最大のポイントとしているのが、AI(人工知能)を活用した「AI Co-Driver」の搭載です。ドライバーのライフスタイルや価値観をパーソナライズ化し、それに基づいた行き先をAIが提案するというもので、それによってドライバーの行動範囲や体験機会を広げるきっかけにつながることを想定しています。

シートレイアウトは3列6人乗りを採用。牽引するトレーラーにはキッチンやシャワーブースを備え、PHEVシステムからの給電を受けることで、グランピングのように車中泊を楽しむことも想定しているそうです。

パワートレーンには、高効率ガソリンエンジンと大容量の駆動用バッテリーを搭載したPHEVシステムを採用。ガソリンエンジンはカーボンニュートラル燃料に対応し、これによって日常のほとんどは電気自動車として静かでクリーンな走行を可能にし、遠出する際はハイブリッド走行によってバッテリー残量を気にせず快適な移動ができるというわけです。

駆動方式には、クアッドモーター4WD式の独自の四輪制御技術「S-AWC(Super-All Wheel Control)」を採用。フロントにはインホイールモーターを、リアには高い駆動力を誇るデュアルモーターAYC(Active Yaw Control)を組み合わせ、悪路での高い走破性と安定した車体制御を実現しているということでした。

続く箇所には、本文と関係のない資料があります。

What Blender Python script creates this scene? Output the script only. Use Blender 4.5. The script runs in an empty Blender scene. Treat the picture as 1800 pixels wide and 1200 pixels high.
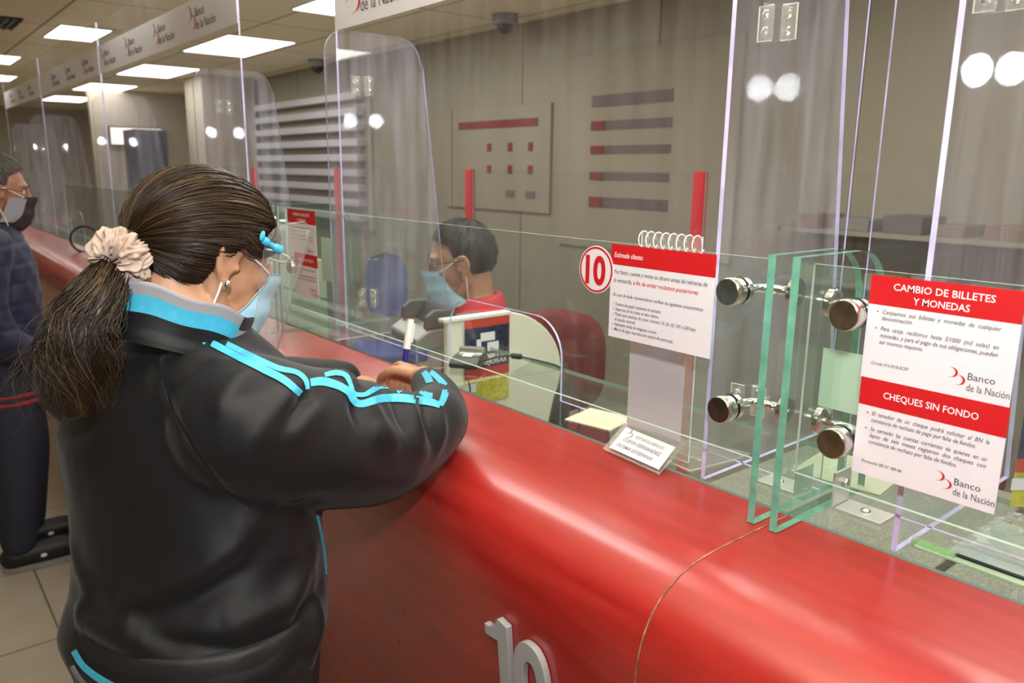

↑シートレイアウトは3列6人乗りを想定したPHEVとなっている。
↑ 「ELEVANCE Concept」が最大のポイントとしているのが、AI(人工知能)を活用した「AI Co-Driver」の搭載だ。

【BMW】1960年代のノイエ・クラッセをモチーフとした「iX3」をアジア初披露

ドイツのBMWは、次世代BMWの象徴とも言える「ノイエ・クラッセ」シリーズの第一弾「iX3」をアジア地区で初公開しました。

iX3は、9月にドイツ・ミュンヘンで開催されたIAAモビリティ2025で世界初公開されたばかり。そのSUVが早くも日本で披露されたのです。フロント中央の縦型キドニーグリルは1960年代のノイエ・クラッセをモチーフにしたもので、4輪を強調するボクシーなシルエットとともに力強さと近未来的なスタイリングが新世代のBMWとしての存在をアピールしています。

↑「ノイエ・クラッセ」シリーズの第一弾BMW「iX3」。2026年夏に日本で発売される予定。

インテリアには、デジタル機能と物理的エレメントをバランスよくレイアウトした「BMWパノラミックiDrive」を新採用。

パワートレーンはノイエ・クラッセのために新開発された第6世代「BMW eドライブ・テクノロジー」で、円筒形バッテリーセルを用いた108kWhの高電圧バッテリーと、前後アクセルに配置された2基の電動モーターにより、最高出力470ps/最大トルク645Nmを発揮します。なお、0→100km/h加速は4.9秒、航続距離は最長800kmと発表されました。日本での発売は2026年夏を予定しています。

↑パワートレーンは前後アクセルに配置された2基の電動モーターを採用する第6世代「BMW eドライブ・テクノロジー」を採用。

【SCSK】ソフトウェア企業がEV開発に参入

大手IT企業のSCSKが出展したのは、ソフトウェア起点で開発されたEVです。自動車業界がSDVへと大きくシフトする中で、IT企業であるSCSKが自社のSDV開発力を示すために生み出されました。

同社はこの開発にあたり、従来の垂直統合開発とは一線を画す海外パートナーとの水平分業によるエコシステムを構築したとのこと。これにより、通常は企画から製品化まで数年かかるところを、約9か月間で終えることができたそうです。

出展車両にはSCSKが海外サプライヤーと共同開発した8K画質の44.6インチ「ピラーtoピラーディスプレイ」を採用したインフォテイメントシステムを搭載。ユーザーの好みに応じたコックピット空間、パーソナライズ化されたAIエージェントサービスの提供を可能としました。

もちろんOTAによるアップデートにも対応し、今後は駆動系を含むさまざまな機能に向けた開発にトライしていくということでした。

↑IT企業が海外パートナーとの水平分業によるエコシステムを構築したことで、9か月でBEVを完成させた。
↑SCSKが開発したBEVには、8K画質の44.6インチ「ピラーtoピラーディスプレイ」を採用したインフォテイメントシステムを搭載。